• _EXERCISE OBJECTIVE_:
Repeat the listing word for word. No pictures belong in the copy.

───── INFORMATION PROVIDED

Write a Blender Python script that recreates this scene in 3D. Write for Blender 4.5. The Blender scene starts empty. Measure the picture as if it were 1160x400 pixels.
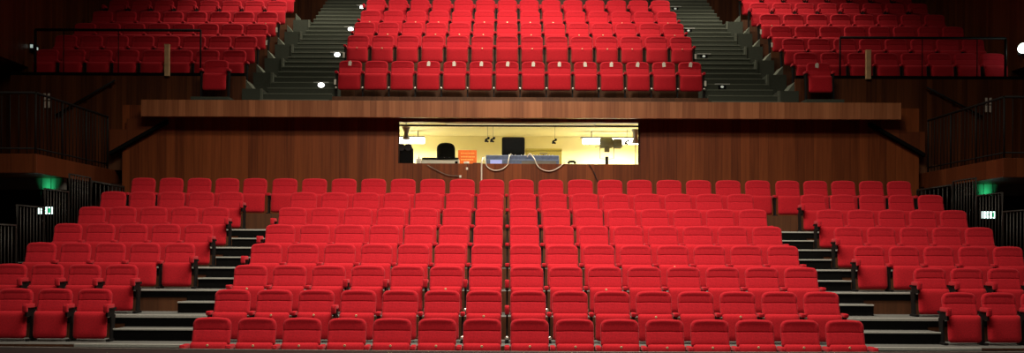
import bpy, bmesh, math, random
from mathutils import Vector, Matrix

random.seed(7)
S = bpy.context.scene
COL = S.collection
PI = math.pi

# ------------------------------------------------------------------ materials
def new_mat(name):
    m = bpy.data.materials.new(name)
    m.use_nodes = True
    nt = m.node_tree
    for n in list(nt.nodes):
        nt.nodes.remove(n)
    out = nt.nodes.new('ShaderNodeOutputMaterial')
    bs = nt.nodes.new('ShaderNodeBsdfPrincipled')
    nt.links.new(bs.outputs[0], out.inputs[0])
    return m, nt, bs

def setin(bs, key, v):
    if key in bs.inputs:
        bs.inputs[key].default_value = v

def plain(name, col, rough=0.6, metal=0.0, var=0.12, scale=40.0, spec=0.5, bump=0.0):
    """colour broken up by a fine noise"""
    m, nt, bs = new_mat(name)
    L = nt.links
    tc = nt.nodes.new('ShaderNodeTexCoord')
    nz = nt.nodes.new('ShaderNodeTexNoise')
    nz.inputs['Scale'].default_value = scale
    nz.inputs['Detail'].default_value = 3
    L.new(tc.outputs['Object'], nz.inputs['Vector'])
    rp = nt.nodes.new('ShaderNodeValToRGB')
    rp.color_ramp.elements[0].position = 0.3
    rp.color_ramp.elements[1].position = 0.7
    a = [c * (1 - var) for c in col]; b = [min(1, c * (1 + var)) for c in col]
    rp.color_ramp.elements[0].color = (*a, 1)
    rp.color_ramp.elements[1].color = (*b, 1)
    L.new(nz.outputs['Fac'], rp.inputs['Fac'])
    L.new(rp.outputs['Color'], bs.inputs['Base Color'])
    setin(bs, 'Roughness', rough); setin(bs, 'Metallic', metal)
    setin(bs, 'Specular IOR Level', spec)
    if bump:
        bp = nt.nodes.new('ShaderNodeBump')
        bp.inputs['Strength'].default_value = bump
        bp.inputs['Distance'].default_value = 0.01
        L.new(nz.outputs['Fac'], bp.inputs['Height'])
        L.new(bp.outputs['Normal'], bs.inputs['Normal'])
    return m

def velvet(name, col, tint):
    m = plain(name, col, rough=0.9, var=0.16, scale=60, spec=0.15)
    bs = [n for n in m.node_tree.nodes if n.type == 'BSDF_PRINCIPLED'][0]
    setin(bs, 'Sheen Weight', 0.35)
    setin(bs, 'Sheen Roughness', 0.45)
    setin(bs, 'Sheen Tint', (*tint, 1))
    return m

def wood(name, dark, light, plank=0.14, rough=0.42, groove=0.55, spec=0.35):
    """upright veneer boards: every board its own tone, long vertical grain"""
    m, nt, bs = new_mat(name)
    L = nt.links
    N = nt.nodes.new
    geo = N('ShaderNodeNewGeometry')
    sep = N('ShaderNodeSeparateXYZ'); L.new(geo.outputs['Position'], sep.inputs[0])
    def math_(op, a, b=None):
        n = N('ShaderNodeMath'); n.operation = op
        for k, v in enumerate((a, b)):
            if v is None: continue
            if isinstance(v, (int, float)): n.inputs[k].default_value = v
            else: L.new(v, n.inputs[k])
        return n.outputs[0]
    u = math_('ADD', sep.outputs['X'], math_('MULTIPLY', sep.outputs['Y'], 0.997))
    q = math_('DIVIDE', u, plank)
    fl = math_('FLOOR', q)
    fr = math_('FRACT', q)
    wn = N('ShaderNodeTexWhiteNoise'); wn.noise_dimensions = '1D'
    L.new(fl, wn.inputs['W'])
    cmb = N('ShaderNodeCombineXYZ')
    L.new(math_('MULTIPLY', u, 22.0), cmb.inputs[0])
    L.new(math_('MULTIPLY', wn.outputs['Value'], 37.0), cmb.inputs[1])
    L.new(math_('MULTIPLY', sep.outputs['Z'], 0.9), cmb.inputs[2])
    nz = N('ShaderNodeTexNoise'); nz.inputs['Scale'].default_value = 1.0
    nz.inputs['Detail'].default_value = 5; nz.inputs['Distortion'].default_value = 0.4
    L.new(cmb.outputs[0], nz.inputs['Vector'])
    f = math_('ADD', math_('MULTIPLY', nz.outputs['Fac'], 0.75), math_('MULTIPLY', wn.outputs['Value'], 0.42))
    rp = N('ShaderNodeValToRGB')
    rp.color_ramp.elements[0].position = 0.28; rp.color_ramp.elements[0].color = (*dark, 1)
    rp.color_ramp.elements[1].position = 0.85; rp.color_ramp.elements[1].color = (*light, 1)
    L.new(f, rp.inputs['Fac'])
    g = math_('LESS_THAN', fr, 0.035)
    mx = N('ShaderNodeMix'); mx.data_type = 'RGBA'; mx.blend_type = 'MULTIPLY'
    L.new(math_('MULTIPLY', g, 1 - groove), mx.inputs['Factor'])
    L.new(rp.outputs['Color'], mx.inputs['A'])
    mx.inputs['B'].default_value = (0.05, 0.03, 0.02, 1)
    L.new(mx.outputs['Result'], bs.inputs['Base Color'])
    setin(bs, 'Roughness', rough); setin(bs, 'Specular IOR Level', spec)
    return m

def emit(name, col, strength):
    m, nt, bs = new_mat(name)
    setin(bs, 'Base Color', (*[c * 0.5 for c in col], 1))
    setin(bs, 'Emission Color', (*col, 1))
    setin(bs, 'Emission Strength', strength)
    return m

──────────

• _OUTPUT OF THE EXERCISE_:
Write a Blender Python script that recreates this scene in 3D. Write for Blender 4.5. The Blender scene starts empty. Measure the picture as if it were 1160x400 pixels.
import bpy, bmesh, math, random
from mathutils import Vector, Matrix

random.seed(7)
S = bpy.context.scene
COL = S.collection
PI = math.pi

# ------------------------------------------------------------------ materials
def new_mat(name):
    m = bpy.data.materials.new(name)
    m.use_nodes = True
    nt = m.node_tree
    for n in list(nt.nodes):
        nt.nodes.remove(n)
    out = nt.nodes.new('ShaderNodeOutputMaterial')
    bs = nt.nodes.new('ShaderNodeBsdfPrincipled')
    nt.links.new(bs.outputs[0], out.inputs[0])
    return m, nt, bs

def setin(bs, key, v):
    if key in bs.inputs:
        bs.inputs[key].default_value = v

def plain(name, col, rough=0.6, metal=0.0, var=0.12, scale=40.0, spec=0.5, bump=0.0):
    """colour broken up by a fine noise"""
    m, nt, bs = new_mat(name)
    L = nt.links
    tc = nt.nodes.new('ShaderNodeTexCoord')
    nz = nt.nodes.new('ShaderNodeTexNoise')
    nz.inputs['Scale'].default_value = scale
    nz.inputs['Detail'].default_value = 3
    L.new(tc.outputs['Object'], nz.inputs['Vector'])
    rp = nt.nodes.new('ShaderNodeValToRGB')
    rp.color_ramp.elements[0].position = 0.3
    rp.color_ramp.elements[1].position = 0.7
    a = [c * (1 - var) for c in col]; b = [min(1, c * (1 + var)) for c in col]
    rp.color_ramp.elements[0].color = (*a, 1)
    rp.color_ramp.elements[1].color = (*b, 1)
    L.new(nz.outputs['Fac'], rp.inputs['Fac'])
    L.new(rp.outputs['Color'], bs.inputs['Base Color'])
    setin(bs, 'Roughness', rough); setin(bs, 'Metallic', metal)
    setin(bs, 'Specular IOR Level', spec)
    if bump:
        bp = nt.nodes.new('ShaderNodeBump')
        bp.inputs['Strength'].default_value = bump
        bp.inputs['Distance'].default_value = 0.01
        L.new(nz.outputs['Fac'], bp.inputs['Height'])
        L.new(bp.outputs['Normal'], bs.inputs['Normal'])
    return m

def velvet(name, col, tint):
    m = plain(name, col, rough=0.9, var=0.16, scale=60, spec=0.15)
    bs = [n for n in m.node_tree.nodes if n.type == 'BSDF_PRINCIPLED'][0]
    setin(bs, 'Sheen Weight', 0.35)
    setin(bs, 'Sheen Roughness', 0.45)
    setin(bs, 'Sheen Tint', (*tint, 1))
    return m

def wood(name, dark, light, plank=0.14, rough=0.42, groove=0.55, spec=0.35):
    """upright veneer boards: every board its own tone, long vertical grain"""
    m, nt, bs = new_mat(name)
    L = nt.links
    N = nt.nodes.new
    geo = N('ShaderNodeNewGeometry')
    sep = N('ShaderNodeSeparateXYZ'); L.new(geo.outputs['Position'], sep.inputs[0])
    def math_(op, a, b=None):
        n = N('ShaderNodeMath'); n.operation = op
        for k, v in enumerate((a, b)):
            if v is None: continue
            if isinstance(v, (int, float)): n.inputs[k].default_value = v
            else: L.new(v, n.inputs[k])
        return n.outputs[0]
    u = math_('ADD', sep.outputs['X'], math_('MULTIPLY', sep.outputs['Y'], 0.997))
    q = math_('DIVIDE', u, plank)
    fl = math_('FLOOR', q)
    fr = math_('FRACT', q)
    wn = N('ShaderNodeTexWhiteNoise'); wn.noise_dimensions = '1D'
    L.new(fl, wn.inputs['W'])
    cmb = N('ShaderNodeCombineXYZ')
    L.new(math_('MULTIPLY', u, 22.0), cmb.inputs[0])
    L.new(math_('MULTIPLY', wn.outputs['Value'], 37.0), cmb.inputs[1])
    L.new(math_('MULTIPLY', sep.outputs['Z'], 0.9), cmb.inputs[2])
    nz = N('ShaderNodeTexNoise'); nz.inputs['Scale'].default_value = 1.0
    nz.inputs['Detail'].default_value = 5; nz.inputs['Distortion'].default_value = 0.4
    L.new(cmb.outputs[0], nz.inputs['Vector'])
    f = math_('ADD', math_('MULTIPLY', nz.outputs['Fac'], 0.75), math_('MULTIPLY', wn.outputs['Value'], 0.42))
    rp = N('ShaderNodeValToRGB')
    rp.color_ramp.elements[0].position = 0.28; rp.color_ramp.elements[0].color = (*dark, 1)
    rp.color_ramp.elements[1].position = 0.85; rp.color_ramp.elements[1].color = (*light, 1)
    L.new(f, rp.inputs['Fac'])
    g = math_('LESS_THAN', fr, 0.035)
    mx = N('ShaderNodeMix'); mx.data_type = 'RGBA'; mx.blend_type = 'MULTIPLY'
    L.new(math_('MULTIPLY', g, 1 - groove), mx.inputs['Factor'])
    L.new(rp.outputs['Color'], mx.inputs['A'])
    mx.inputs['B'].default_value = (0.05, 0.03, 0.02, 1)
    L.new(mx.outputs['Result'], bs.inputs['Base Color'])
    setin(bs, 'Roughness', rough); setin(bs, 'Specular IOR Level', spec)
    return m

def emit(name, col, strength):
    m, nt, bs = new_mat(name)
    setin(bs, 'Base Color', (*[c * 0.5 for c in col], 1))
    setin(bs, 'Emission Color', (*col, 1))
    setin(bs, 'Emission Strength', strength)
    return m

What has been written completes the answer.